**WHAT YOU WILL DO**
Determine how many lines contain the string "from". Respond with that number and nothing more.

--- PROVIDED ENTRIES ---

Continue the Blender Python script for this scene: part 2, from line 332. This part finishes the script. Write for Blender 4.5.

---
--- PROVIDED ENTRIES ---

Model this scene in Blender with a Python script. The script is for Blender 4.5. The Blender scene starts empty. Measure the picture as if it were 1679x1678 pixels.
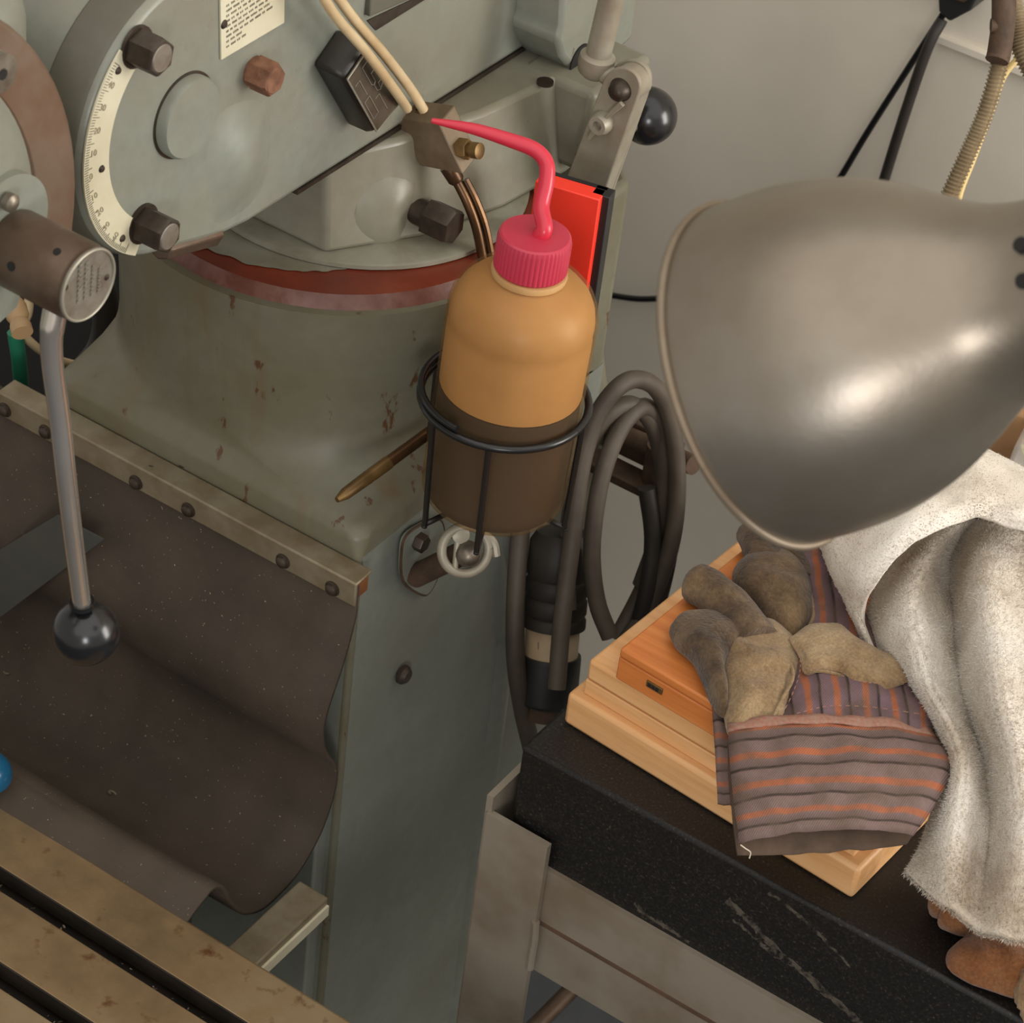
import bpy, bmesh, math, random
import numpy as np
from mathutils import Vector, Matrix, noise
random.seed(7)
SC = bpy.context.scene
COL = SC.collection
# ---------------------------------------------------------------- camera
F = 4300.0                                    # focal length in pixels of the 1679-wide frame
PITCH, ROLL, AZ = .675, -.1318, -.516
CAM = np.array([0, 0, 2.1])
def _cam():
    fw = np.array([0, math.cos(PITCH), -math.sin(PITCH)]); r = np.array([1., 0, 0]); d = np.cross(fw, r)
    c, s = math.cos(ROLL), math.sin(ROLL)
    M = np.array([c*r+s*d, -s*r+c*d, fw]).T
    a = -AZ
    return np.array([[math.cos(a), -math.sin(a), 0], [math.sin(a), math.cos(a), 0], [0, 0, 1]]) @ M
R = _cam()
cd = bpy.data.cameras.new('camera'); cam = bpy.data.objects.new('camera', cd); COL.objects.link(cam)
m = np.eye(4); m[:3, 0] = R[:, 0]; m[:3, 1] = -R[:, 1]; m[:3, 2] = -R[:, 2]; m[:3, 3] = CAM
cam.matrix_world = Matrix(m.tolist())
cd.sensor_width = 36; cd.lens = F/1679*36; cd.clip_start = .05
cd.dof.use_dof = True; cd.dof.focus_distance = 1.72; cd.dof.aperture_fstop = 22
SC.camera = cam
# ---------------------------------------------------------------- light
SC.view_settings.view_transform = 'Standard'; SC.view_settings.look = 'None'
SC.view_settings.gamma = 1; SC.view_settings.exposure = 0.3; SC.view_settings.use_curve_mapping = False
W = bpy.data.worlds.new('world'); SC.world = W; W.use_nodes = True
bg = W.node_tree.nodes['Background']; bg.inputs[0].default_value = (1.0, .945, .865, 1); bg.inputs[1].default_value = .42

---

**PROBLEM SOLUTION**
2